Kur'an-ı Kerim ve Türkçe Meali Sayfa 230
72. "Ah benim dertli başım! Ben yaşlı bir kadın şu kocam da bir piri fani olduğu halde, ben çocuk doğuracağım ha? Bu gerçekten de çok garip bir şey!" dedi.
73. Onlar "Sen Allah'ın emrini garip mi karşılıyorsun?" dediler; "Allah'ın rahmeti ve bereketi sizin üzerinize olsun ey hane halkı, kuşku yok ki O'dur hamde en layık olan, O'dur yüceler yücesi!"
74. Sonunda İbrahim'in endişesi geçip de müjde kendisine ulaşınca, (bu kez de) Lut kavmi konusunda bize ısrarla yalvarmaya başladı;
75. çünkü İbrahim, hep yanık bir yürekle ah edip Allah'a iltica eden biriydi.
76. (Elçilerimiz): "Ey İbrahim, bundan vazgeç! Gerçek şu ki, Rabbinin kesin talimatı gelmiştir: artık onlar geri dönülmez bir cezaya çarptırıldılar!" dedi.
77. Ve elçilerimiz Lut'a gelince, onları korumaya güç yetiremeyeceğini düşünerek derin bir endişeye kapıldı ve "Bugün belalı bir gün olacak!" dedi.
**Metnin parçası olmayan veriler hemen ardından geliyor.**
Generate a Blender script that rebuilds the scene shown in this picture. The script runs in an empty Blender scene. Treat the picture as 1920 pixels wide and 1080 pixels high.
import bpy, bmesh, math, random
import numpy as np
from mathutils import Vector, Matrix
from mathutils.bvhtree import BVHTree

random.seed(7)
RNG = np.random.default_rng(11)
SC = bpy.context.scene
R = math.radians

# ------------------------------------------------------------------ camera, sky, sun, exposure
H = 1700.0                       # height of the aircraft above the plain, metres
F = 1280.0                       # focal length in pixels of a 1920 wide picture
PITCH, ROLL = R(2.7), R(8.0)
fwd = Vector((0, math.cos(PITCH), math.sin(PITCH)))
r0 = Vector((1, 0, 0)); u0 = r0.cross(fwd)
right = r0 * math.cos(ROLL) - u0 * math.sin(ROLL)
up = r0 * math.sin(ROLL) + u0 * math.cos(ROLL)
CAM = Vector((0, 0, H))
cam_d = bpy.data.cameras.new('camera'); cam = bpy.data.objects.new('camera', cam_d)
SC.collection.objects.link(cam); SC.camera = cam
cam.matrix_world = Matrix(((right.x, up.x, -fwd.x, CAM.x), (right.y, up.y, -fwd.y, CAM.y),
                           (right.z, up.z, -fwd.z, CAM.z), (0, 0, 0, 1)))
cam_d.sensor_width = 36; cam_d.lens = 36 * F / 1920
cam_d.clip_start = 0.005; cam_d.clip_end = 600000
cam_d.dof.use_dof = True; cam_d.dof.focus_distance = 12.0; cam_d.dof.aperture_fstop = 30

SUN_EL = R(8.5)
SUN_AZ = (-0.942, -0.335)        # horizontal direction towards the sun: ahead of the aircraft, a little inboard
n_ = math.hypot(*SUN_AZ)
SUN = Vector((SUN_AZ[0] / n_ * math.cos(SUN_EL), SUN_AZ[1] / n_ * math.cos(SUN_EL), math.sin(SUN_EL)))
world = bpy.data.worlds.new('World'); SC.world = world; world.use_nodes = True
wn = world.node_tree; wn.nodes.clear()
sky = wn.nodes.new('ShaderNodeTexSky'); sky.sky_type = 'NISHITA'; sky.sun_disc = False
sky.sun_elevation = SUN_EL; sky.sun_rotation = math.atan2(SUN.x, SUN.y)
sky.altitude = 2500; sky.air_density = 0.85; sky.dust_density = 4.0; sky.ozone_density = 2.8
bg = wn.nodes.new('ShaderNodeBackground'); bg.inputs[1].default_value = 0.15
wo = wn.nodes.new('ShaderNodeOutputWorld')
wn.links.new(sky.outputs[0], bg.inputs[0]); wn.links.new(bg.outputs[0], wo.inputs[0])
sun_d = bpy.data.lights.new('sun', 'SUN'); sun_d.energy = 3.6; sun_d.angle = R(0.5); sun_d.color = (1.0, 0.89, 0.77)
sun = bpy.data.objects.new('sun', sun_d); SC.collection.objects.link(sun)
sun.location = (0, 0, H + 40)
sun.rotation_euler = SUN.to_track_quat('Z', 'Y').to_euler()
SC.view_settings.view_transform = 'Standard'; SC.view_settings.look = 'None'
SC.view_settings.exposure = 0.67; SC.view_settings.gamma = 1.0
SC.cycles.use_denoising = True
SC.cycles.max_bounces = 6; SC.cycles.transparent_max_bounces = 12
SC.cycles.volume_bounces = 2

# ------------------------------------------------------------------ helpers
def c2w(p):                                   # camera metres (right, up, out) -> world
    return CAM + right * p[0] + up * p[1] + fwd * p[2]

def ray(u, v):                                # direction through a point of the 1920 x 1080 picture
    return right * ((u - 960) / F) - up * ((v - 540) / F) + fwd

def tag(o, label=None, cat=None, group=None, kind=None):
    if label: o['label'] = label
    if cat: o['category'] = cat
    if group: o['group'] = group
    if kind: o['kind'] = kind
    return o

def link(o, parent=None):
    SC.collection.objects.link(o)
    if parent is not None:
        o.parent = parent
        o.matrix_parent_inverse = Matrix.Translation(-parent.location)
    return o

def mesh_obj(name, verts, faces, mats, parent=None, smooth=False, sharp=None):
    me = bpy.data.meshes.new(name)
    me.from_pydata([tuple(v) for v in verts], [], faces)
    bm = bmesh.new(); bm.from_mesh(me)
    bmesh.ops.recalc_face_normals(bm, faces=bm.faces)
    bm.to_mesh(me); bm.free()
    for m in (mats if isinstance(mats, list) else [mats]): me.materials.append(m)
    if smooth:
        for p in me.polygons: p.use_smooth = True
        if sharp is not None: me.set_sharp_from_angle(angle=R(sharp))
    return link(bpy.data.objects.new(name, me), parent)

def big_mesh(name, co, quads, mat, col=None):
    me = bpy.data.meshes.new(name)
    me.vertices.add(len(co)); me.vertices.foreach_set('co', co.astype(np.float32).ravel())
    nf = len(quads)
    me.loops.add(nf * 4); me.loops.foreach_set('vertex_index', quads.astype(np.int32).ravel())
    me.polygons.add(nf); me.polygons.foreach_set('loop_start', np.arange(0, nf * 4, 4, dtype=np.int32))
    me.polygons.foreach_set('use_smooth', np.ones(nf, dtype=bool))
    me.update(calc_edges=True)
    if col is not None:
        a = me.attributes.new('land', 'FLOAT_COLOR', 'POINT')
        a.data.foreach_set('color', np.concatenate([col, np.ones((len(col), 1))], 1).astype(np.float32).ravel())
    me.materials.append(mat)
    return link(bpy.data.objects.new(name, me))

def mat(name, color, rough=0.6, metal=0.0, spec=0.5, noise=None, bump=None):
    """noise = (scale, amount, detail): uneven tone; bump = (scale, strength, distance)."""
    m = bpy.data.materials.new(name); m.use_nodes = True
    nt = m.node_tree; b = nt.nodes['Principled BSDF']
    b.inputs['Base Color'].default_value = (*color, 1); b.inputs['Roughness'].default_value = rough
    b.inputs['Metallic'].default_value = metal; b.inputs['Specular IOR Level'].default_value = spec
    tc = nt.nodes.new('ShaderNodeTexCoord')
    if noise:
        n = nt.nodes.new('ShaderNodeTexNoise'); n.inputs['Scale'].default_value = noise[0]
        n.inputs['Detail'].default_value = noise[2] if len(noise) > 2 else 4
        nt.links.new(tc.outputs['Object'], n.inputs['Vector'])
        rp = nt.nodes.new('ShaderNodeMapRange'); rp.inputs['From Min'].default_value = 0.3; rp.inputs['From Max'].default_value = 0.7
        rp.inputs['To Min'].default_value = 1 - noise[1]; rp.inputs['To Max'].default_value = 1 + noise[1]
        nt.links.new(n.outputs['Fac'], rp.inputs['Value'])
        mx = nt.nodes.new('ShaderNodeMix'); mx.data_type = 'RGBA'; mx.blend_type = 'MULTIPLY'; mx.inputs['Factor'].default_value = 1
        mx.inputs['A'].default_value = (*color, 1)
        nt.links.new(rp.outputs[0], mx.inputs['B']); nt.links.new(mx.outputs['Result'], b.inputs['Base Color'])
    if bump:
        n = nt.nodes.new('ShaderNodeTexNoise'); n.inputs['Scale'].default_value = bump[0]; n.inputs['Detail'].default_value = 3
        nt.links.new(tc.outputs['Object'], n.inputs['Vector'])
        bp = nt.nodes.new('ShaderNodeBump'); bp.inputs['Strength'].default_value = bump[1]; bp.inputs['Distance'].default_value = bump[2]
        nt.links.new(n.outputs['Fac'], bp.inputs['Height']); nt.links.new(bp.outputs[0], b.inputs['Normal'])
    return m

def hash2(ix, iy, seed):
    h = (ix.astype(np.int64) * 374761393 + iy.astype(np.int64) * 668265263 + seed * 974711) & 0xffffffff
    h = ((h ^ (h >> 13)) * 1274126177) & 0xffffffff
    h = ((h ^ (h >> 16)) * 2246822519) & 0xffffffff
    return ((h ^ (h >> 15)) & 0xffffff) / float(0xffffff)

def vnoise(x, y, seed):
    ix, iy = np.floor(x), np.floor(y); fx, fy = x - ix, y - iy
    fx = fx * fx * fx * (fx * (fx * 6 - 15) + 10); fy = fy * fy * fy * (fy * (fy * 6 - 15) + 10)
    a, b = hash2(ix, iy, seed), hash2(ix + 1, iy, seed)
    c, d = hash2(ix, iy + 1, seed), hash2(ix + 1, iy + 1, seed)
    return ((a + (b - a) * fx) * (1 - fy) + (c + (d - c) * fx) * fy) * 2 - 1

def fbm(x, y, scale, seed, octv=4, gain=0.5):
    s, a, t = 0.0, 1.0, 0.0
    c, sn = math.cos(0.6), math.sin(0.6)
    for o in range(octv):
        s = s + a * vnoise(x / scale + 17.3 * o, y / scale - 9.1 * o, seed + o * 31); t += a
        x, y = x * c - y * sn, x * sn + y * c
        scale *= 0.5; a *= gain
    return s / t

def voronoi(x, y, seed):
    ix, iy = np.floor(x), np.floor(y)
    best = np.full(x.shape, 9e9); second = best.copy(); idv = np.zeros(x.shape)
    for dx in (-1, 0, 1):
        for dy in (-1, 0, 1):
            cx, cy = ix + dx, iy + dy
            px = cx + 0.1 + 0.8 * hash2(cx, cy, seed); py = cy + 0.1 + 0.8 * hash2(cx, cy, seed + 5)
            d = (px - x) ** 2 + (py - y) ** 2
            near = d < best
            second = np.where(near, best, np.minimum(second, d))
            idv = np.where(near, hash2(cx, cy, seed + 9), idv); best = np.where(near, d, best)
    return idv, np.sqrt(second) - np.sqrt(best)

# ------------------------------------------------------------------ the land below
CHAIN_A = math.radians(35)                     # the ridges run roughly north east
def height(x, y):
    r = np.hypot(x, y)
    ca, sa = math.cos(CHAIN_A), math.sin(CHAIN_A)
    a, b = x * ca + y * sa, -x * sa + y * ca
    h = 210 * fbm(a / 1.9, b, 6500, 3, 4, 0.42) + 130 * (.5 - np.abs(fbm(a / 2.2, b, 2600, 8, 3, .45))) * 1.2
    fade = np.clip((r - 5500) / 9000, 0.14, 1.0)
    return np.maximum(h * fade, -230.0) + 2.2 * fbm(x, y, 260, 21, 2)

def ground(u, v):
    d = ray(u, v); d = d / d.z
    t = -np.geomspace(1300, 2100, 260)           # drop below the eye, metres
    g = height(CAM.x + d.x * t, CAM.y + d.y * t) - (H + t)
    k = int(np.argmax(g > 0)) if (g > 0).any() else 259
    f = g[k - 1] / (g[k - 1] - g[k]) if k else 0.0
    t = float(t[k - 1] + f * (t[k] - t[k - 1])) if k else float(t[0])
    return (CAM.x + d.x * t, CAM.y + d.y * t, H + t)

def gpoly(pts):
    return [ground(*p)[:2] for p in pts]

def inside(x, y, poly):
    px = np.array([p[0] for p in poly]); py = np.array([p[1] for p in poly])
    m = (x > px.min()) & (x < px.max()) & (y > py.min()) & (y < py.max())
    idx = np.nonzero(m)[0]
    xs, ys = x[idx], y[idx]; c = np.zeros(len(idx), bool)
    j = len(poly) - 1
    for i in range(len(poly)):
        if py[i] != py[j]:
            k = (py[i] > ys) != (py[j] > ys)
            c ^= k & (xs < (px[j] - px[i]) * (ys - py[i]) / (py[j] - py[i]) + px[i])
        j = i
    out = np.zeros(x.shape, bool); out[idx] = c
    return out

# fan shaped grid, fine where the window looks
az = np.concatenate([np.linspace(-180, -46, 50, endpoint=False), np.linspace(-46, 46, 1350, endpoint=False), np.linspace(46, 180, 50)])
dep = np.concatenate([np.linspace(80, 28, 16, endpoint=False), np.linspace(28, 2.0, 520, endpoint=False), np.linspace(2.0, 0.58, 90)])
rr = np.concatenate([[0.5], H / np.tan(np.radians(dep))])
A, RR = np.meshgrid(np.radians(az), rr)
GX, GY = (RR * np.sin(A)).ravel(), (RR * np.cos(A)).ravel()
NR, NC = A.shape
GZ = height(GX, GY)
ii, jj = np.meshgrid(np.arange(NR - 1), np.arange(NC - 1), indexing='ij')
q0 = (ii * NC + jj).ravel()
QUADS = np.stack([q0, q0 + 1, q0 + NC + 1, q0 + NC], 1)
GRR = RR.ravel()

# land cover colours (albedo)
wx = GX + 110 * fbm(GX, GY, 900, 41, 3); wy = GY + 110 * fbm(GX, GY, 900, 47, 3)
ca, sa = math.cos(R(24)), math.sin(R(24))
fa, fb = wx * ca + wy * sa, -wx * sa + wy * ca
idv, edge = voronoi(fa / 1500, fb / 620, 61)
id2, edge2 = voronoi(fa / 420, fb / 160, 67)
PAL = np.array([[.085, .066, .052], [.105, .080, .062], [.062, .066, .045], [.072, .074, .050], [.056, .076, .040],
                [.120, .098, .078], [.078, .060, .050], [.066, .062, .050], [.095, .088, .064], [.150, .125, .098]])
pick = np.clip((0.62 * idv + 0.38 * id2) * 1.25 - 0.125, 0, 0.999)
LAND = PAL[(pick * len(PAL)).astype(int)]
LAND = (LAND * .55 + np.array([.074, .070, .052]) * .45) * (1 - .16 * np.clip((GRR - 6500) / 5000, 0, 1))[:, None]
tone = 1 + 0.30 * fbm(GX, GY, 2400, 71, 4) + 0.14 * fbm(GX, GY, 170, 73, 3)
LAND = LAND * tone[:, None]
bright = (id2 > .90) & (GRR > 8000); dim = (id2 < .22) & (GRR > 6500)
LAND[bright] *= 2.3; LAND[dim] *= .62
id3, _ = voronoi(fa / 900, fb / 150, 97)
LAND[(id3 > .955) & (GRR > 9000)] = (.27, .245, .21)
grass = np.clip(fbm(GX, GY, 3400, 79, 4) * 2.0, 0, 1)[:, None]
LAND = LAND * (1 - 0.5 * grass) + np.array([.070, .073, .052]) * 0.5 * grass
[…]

78. Nitekim kavmi ona doğru çıldırmışçasına seğirttiler; zaten daha önceden de o kötülüğü işleyip duruyorlardı. (Lut) "Ey kavmim! İşte kızlarım, onlar sizin için daha temiz! Artık Allah'tan korkun da konuklarıma karşı beni mahcup etmeyin; aranızda hiç bir aklı başında biri yok mu?" dedi.
79. Dediler ki: "Sen de iyi biliyorsun ki bizim senin kızlarında gözümüz yok; aslında sen çok iyi biliyorsun bizim ne istediğimizi!"
80. (Lut) "Ah, keşke size karşı koyacak gücüm ya da sırtımı yaslayacağım sağlam bir dayanak olsaydı!" dedi.
81. (Elçilerimiz): "Ey Lut!" dediler, "Biz Rabbinin elçileriyiz; onlar sana asla ilişemeyecekler! Artık gecenin bir vaktinde (iman) ailenle birlikte yola koyul! Sizden hiç kimsenin gözü arkada kalmasın; tabii ki karın hariç: çünkü ötekilerin akıbeti onun da başına gelecektir. Unutma ki onların vadesi bu sabah doluyor: (zaten) sabah yakın değil mi?"